* WHAT TO DO: Wherever "objects" appears in a line, list that line.

* COLLECTED MATERIAL:
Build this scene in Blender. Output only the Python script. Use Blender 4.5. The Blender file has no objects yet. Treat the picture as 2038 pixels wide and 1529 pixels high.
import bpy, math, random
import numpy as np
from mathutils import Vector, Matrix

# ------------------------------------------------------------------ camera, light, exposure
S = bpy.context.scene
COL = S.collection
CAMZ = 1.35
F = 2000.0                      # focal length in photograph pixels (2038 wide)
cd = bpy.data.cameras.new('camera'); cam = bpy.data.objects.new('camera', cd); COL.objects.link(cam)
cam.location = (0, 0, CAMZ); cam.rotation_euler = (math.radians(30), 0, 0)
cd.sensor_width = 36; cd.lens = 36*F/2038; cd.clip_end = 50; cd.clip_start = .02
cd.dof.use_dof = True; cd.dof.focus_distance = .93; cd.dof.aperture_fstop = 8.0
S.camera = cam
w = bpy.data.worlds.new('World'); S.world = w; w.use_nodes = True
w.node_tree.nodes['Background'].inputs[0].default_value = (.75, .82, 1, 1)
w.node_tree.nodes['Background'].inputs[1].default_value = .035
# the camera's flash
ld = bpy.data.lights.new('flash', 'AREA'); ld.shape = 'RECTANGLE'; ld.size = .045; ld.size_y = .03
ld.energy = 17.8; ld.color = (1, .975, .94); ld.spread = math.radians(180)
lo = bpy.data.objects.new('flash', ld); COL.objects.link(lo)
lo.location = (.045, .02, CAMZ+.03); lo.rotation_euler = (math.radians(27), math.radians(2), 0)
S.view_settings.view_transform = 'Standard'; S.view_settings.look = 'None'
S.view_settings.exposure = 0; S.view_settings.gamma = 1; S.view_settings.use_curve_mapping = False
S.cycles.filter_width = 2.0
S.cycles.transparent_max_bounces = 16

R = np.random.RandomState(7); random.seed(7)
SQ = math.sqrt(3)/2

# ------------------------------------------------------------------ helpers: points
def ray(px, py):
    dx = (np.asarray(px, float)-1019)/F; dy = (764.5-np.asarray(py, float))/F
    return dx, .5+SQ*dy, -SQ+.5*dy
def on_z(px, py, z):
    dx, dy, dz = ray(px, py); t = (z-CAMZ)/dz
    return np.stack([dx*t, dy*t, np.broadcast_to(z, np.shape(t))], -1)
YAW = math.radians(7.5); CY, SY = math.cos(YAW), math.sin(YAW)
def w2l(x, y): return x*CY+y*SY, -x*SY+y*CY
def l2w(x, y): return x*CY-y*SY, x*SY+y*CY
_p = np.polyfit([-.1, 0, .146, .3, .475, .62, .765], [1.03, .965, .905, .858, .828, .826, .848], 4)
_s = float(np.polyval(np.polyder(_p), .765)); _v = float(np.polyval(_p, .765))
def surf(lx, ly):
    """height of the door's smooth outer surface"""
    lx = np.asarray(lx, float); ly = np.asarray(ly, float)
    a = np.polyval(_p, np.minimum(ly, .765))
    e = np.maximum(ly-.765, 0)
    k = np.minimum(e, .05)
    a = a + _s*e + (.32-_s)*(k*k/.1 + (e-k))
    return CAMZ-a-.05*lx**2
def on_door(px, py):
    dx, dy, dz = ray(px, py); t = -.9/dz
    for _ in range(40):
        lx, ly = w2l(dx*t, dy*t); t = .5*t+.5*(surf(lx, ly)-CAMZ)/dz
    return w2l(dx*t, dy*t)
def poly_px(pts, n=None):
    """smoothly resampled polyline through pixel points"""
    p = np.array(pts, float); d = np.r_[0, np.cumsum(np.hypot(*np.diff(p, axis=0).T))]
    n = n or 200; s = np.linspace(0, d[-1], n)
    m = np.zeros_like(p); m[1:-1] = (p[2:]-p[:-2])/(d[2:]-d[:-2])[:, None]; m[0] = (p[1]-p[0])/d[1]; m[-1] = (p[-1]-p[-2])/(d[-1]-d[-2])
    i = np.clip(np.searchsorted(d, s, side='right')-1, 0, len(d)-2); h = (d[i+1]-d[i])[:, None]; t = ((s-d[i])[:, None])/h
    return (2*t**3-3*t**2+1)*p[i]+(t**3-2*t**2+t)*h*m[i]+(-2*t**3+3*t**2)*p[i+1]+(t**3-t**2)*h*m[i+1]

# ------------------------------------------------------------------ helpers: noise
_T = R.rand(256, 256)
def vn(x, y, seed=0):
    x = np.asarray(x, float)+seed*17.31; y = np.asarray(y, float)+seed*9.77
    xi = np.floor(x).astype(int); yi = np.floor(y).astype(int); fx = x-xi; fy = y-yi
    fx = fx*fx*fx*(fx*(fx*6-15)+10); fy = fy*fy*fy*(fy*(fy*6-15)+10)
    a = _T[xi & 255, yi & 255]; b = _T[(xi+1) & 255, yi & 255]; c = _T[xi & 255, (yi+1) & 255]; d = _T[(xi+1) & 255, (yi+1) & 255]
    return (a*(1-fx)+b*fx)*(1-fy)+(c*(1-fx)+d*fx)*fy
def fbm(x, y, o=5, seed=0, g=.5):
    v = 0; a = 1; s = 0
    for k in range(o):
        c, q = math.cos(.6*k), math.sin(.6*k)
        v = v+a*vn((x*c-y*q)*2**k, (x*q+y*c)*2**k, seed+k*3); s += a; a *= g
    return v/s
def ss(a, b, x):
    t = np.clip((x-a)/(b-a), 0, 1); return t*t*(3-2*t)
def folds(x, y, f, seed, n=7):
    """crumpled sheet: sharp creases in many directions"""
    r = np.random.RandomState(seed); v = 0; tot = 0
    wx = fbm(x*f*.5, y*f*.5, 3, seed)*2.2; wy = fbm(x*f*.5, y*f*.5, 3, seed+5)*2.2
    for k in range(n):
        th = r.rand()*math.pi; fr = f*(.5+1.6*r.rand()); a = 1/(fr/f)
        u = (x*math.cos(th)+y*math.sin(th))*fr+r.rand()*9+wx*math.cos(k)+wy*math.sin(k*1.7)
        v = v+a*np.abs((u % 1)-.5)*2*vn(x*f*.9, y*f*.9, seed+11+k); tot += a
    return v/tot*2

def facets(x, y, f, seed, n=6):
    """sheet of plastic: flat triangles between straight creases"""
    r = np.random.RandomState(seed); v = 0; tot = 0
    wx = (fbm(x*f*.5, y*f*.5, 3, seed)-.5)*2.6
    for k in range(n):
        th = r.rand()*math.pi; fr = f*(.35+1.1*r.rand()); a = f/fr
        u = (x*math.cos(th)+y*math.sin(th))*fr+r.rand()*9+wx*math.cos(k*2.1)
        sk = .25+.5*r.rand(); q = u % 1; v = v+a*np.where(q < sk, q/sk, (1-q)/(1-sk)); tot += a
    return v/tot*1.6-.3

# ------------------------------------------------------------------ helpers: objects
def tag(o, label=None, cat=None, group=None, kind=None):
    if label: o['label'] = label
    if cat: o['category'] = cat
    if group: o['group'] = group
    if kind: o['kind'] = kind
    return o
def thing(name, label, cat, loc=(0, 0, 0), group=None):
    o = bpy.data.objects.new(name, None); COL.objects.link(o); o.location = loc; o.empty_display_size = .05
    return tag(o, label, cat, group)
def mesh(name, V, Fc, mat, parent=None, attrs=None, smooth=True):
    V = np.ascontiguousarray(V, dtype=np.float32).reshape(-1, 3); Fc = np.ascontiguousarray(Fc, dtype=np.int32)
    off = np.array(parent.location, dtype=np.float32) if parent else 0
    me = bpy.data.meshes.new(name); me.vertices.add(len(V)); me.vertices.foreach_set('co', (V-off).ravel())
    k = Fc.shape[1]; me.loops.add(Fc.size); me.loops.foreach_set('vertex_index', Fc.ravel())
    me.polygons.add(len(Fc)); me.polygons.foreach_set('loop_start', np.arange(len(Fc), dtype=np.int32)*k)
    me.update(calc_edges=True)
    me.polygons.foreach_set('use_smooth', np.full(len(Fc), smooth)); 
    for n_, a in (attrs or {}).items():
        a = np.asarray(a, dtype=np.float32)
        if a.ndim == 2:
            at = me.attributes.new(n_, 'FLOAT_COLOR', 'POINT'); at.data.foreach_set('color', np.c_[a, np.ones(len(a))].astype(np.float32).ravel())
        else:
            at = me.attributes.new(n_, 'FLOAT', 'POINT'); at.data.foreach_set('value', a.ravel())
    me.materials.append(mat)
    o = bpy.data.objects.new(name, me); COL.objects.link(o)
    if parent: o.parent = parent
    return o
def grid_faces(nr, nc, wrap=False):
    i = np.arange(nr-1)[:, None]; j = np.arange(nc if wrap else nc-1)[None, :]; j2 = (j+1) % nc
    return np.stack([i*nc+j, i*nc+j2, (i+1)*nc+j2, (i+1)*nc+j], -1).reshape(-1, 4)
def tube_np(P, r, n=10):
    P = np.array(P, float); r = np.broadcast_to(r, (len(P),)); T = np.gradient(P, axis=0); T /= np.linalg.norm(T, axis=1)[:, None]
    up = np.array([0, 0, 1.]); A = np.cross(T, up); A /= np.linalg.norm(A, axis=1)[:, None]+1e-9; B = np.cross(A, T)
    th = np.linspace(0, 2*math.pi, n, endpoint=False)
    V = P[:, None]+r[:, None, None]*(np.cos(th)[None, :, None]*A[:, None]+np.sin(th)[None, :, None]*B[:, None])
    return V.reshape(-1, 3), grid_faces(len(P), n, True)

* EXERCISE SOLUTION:
Build this scene in Blender. Output only the Python script. Use Blender 4.5. The Blender file has no objects yet. Treat the picture as 2038 pixels wide and 1529 pixels high.
cd = bpy.data.cameras.new('camera'); cam = bpy.data.objects.new('camera', cd); COL.objects.link(cam)
lo = bpy.data.objects.new('flash', ld); COL.objects.link(lo)
# ------------------------------------------------------------------ helpers: objects
    o = bpy.data.objects.new(name, None); COL.objects.link(o); o.location = loc; o.empty_display_size = .05
    o = bpy.data.objects.new(name, me); COL.objects.link(o)